**REQUIREMENT**
Set down the material below word for word, excluding the pictures.

* begin RECORDED INFORMATION *

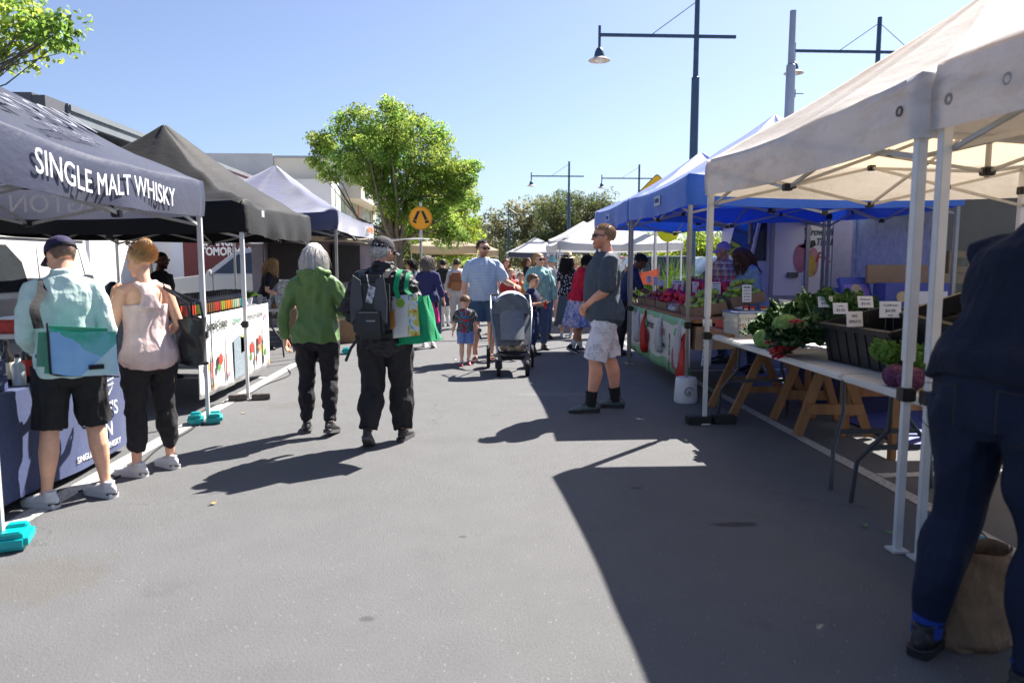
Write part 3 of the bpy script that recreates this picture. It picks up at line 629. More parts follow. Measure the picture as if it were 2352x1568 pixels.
# main street tree behind the pedestrian sign
tx, ty = -2.45, 23.0
def bl(px, py, rx, ry, Y, c=(0, 0), dy=1.0):      # ellipsoid given by its place in the photo, relative to the trunk
    p = PX(px, py, Y); k = Y / FPX; return (p[0] - c[0], p[1] - c[1], p[2], rx * k, max(rx, ry) * k * dy, ry * k)
B1 = [bl(800, 335, 70, 45, 23, (tx, ty)), bl(890, 300, 75, 50, 23.3, (tx, ty)), bl(960, 345, 80, 65, 22.6, (tx, ty)), bl(1035, 400, 55, 50, 23, (tx, ty)), bl(930, 410, 65, 50, 23.4, (tx, ty)),
      bl(850, 350, 85, 45, 22.5, (tx, ty)), bl(745, 325, 28, 20, 23, (tx, ty)), bl(895, 245, 20, 18, 23, (tx, ty)), bl(1000, 460, 60, 40, 23.3, (tx, ty)), bl(1010, 330, 25, 30, 23, (tx, ty)), bl(1085, 385, 12, 18, 23, (tx, ty)), bl(1088, 470, 14, 22, 23, (tx, ty)), bl(820, 262, 18, 12, 23, (tx, ty)), bl(730, 360, 22, 22, 23, (tx, ty)), bl(760, 395, 30, 18, 23, (tx, ty)), bl(935, 470, 45, 35, 22.6, (tx, ty)), bl(780, 270, 14, 22, 23, (tx, ty)), bl(1050, 420, 45, 45, 23, (tx, ty)), bl(1020, 520, 45, 35, 23.5, (tx, ty)), bl(905, 480, 30, 30, 22.8, (tx, ty)), bl(840, 400, 60, 25, 23.2, (tx, ty)), bl(885, 440, 35, 22, 22.6, (tx, ty)), bl(1040, 540, 35, 30, 23.5, (tx, ty)), bl(960, 520, 45, 30, 23.6, (tx, ty))]
tree('street_tree', 'broad spring green street tree behind the round walking legs sign', 'tree', tx, ty, B1, 2.0, 760, .25, 72, .085, LM_green, .15, (.1, .1), 3, nlimb=12, lo=.35)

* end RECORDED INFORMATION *

**EXERCISE ANSWER**
Write part 3 of the bpy script that recreates this picture. It picks up at line 629. More parts follow. Measure the picture as if it were 2352x1568 pixels.
# main street tree behind the pedestrian sign
tx, ty = -2.45, 23.0
def bl(px, py, rx, ry, Y, c=(0, 0), dy=1.0):      # ellipsoid given by its place in the photo, relative to the trunk
    p = PX(px, py, Y); k = Y / FPX; return (p[0] - c[0], p[1] - c[1], p[2], rx * k, max(rx, ry) * k * dy, ry * k)
B1 = [bl(800, 335, 70, 45, 23, (tx, ty)), bl(890, 300, 75, 50, 23.3, (tx, ty)), bl(960, 345, 80, 65, 22.6, (tx, ty)), bl(1035, 400, 55, 50, 23, (tx, ty)), bl(930, 410, 65, 50, 23.4, (tx, ty)),
      bl(850, 350, 85, 45, 22.5, (tx, ty)), bl(745, 325, 28, 20, 23, (tx, ty)), bl(895, 245, 20, 18, 23, (tx, ty)), bl(1000, 460, 60, 40, 23.3, (tx, ty)), bl(1010, 330, 25, 30, 23, (tx, ty)), bl(1085, 385, 12, 18, 23, (tx, ty)), bl(1088, 470, 14, 22, 23, (tx, ty)), bl(820, 262, 18, 12, 23, (tx, ty)), bl(730, 360, 22, 22, 23, (tx, ty)), bl(760, 395, 30, 18, 23, (tx, ty)), bl(935, 470, 45, 35, 22.6, (tx, ty)), bl(780, 270, 14, 22, 23, (tx, ty)), bl(1050, 420, 45, 45, 23, (tx, ty)), bl(1020, 520, 45, 35, 23.5, (tx, ty)), bl(905, 480, 30, 30, 22.8, (tx, ty)), bl(840, 400, 60, 25, 23.2, (tx, ty)), bl(885, 440, 35, 22, 22.6, (tx, ty)), bl(1040, 540, 35, 30, 23.5, (tx, ty)), bl(960, 520, 45, 30, 23.6, (tx, ty))]
tree('street_tree', 'broad spring green street tree behind the round walking legs sign', 'tree', tx, ty, B1, 2.0, 760, .25, 72, .085, LM_green, .15, (.1, .1), 3, nlimb=12, lo=.35)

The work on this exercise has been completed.